Sittenwidrigkeit eines Testaments

Ein notarielles Testament zugunsten einer Berufsbetreuerin und eines Seniorenbetreuers kann sittenwidrig sein,

wenn die Betreuerin ihre gerichtlich verliehene Stellung und ihren Einfluss ausnutzt, um den Erblasser zu manipulieren.

Dies ist besonders relevant, wenn die Betreuerin ihre Machtposition dazu benutzt, den Erblasser dazu zu bringen, ein Testament nach ihren Wünschen zu errichten.

Der Gesetzgeber hat bislang keine spezifische Regelung getroffen, die Zuwendungen des Betreuten an den Betreuer als grundsätzlich sittenwidrig einstuft.

Dennoch können solche Handlungen im Einzelfall als sittenwidrig bewertet werden, wenn sie die besondere Vertrauensstellung und die Abhängigkeit des Betreuten missbrauchen.

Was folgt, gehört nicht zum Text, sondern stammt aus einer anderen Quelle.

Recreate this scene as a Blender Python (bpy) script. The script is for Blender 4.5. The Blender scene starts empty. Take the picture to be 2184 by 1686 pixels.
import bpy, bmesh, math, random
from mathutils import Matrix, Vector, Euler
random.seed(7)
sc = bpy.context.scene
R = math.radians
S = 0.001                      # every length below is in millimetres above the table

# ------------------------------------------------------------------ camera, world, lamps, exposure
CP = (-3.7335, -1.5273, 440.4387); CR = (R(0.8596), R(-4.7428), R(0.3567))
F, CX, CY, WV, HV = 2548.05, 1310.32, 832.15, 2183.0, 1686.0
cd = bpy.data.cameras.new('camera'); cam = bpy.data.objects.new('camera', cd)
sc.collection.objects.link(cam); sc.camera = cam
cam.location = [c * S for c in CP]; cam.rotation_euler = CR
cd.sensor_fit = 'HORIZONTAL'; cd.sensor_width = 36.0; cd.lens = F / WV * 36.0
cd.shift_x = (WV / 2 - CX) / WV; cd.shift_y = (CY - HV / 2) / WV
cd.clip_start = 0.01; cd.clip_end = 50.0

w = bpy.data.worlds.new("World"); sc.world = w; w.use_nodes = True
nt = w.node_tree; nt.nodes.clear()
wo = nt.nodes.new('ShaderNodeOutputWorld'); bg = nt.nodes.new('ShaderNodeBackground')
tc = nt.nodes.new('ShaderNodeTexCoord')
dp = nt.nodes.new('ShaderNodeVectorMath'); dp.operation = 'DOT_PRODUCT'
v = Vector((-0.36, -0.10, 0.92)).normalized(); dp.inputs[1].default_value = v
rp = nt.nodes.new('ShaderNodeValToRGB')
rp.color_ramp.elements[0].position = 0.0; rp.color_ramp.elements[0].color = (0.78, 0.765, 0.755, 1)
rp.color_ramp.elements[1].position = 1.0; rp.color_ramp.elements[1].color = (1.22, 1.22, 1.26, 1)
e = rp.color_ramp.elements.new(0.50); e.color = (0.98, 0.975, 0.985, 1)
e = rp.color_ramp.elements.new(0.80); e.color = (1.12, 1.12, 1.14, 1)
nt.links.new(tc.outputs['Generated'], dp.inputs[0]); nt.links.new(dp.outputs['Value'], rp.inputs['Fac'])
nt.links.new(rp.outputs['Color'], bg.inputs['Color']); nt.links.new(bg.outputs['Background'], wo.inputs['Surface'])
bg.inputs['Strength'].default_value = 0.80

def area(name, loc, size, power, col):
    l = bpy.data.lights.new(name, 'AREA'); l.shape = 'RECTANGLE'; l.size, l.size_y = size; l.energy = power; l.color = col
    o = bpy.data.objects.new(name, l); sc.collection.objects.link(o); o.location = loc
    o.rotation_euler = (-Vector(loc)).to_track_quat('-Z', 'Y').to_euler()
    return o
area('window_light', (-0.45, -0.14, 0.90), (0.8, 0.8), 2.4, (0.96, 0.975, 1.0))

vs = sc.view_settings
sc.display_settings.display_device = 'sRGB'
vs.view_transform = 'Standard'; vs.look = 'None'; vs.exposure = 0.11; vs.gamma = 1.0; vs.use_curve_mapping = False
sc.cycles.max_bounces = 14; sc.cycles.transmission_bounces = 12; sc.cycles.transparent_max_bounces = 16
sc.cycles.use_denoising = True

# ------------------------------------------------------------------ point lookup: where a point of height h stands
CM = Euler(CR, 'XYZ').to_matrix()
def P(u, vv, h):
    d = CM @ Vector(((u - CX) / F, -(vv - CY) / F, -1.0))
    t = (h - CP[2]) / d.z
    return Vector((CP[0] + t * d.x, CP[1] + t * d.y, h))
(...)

Maßstab bei der Anwendung von § 138 BGB

Dass im Fall der Nichtigkeit des Testaments der Fiskus als Erbe eintritt (§ 1936 S. 1 BGB), ändert den Maßstab

bei der Beurteilung der Sittenwidrigkeit nach § 138 BGB nicht zugunsten der eingesetzten Erben.

Feststellung der Testierunfähigkeit eines unter Betreuung stehenden Erblassers

OLG Celle 6 U 22/20

Die Sittenwidrigkeit eines Rechtsgeschäfts beurteilt sich nach objektiven Maßstäben und bleibt unabhängig von der Person des Erben bestehen.

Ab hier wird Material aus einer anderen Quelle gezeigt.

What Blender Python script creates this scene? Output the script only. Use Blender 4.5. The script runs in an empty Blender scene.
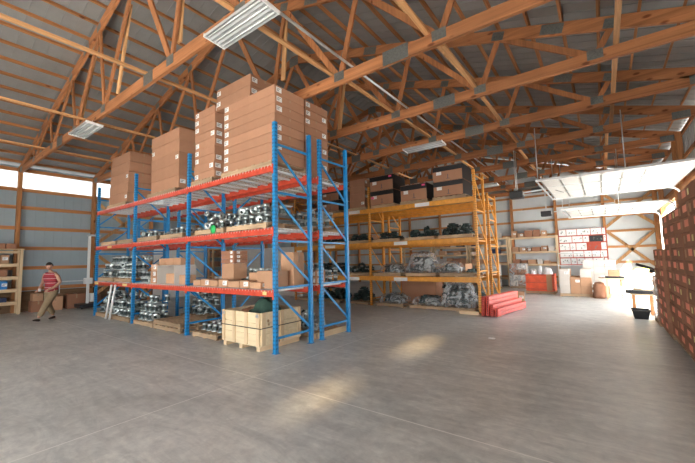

Entscheidend ist, dass der Erblasser in unzulässiger Weise beeinflusst wurde und dies zu einer Verfügung zugunsten der Betreuer führte.

Im vorliegenden Fall des OLG Celle wurde die Berufung der Beklagten gegen das Teilurteil des Landgerichts Hannover zurückgewiesen.

Das Testament, das der Erblasser am 4. Mai 2005 errichtete, wurde für unwirksam erklärt, weil der Erblasser

zu diesem Zeitpunkt testierunfähig war und das Testament sittenwidrig zustande gekommen ist.

Der Erblasser, geboren 1929, verstarb 2012.

Aufgrund eines Hirninfarkts und weiterer gesundheitlicher Probleme wurde ihm eine Berufsbetreuerin zur Seite gestellt, die ihn seit 2005 betreute.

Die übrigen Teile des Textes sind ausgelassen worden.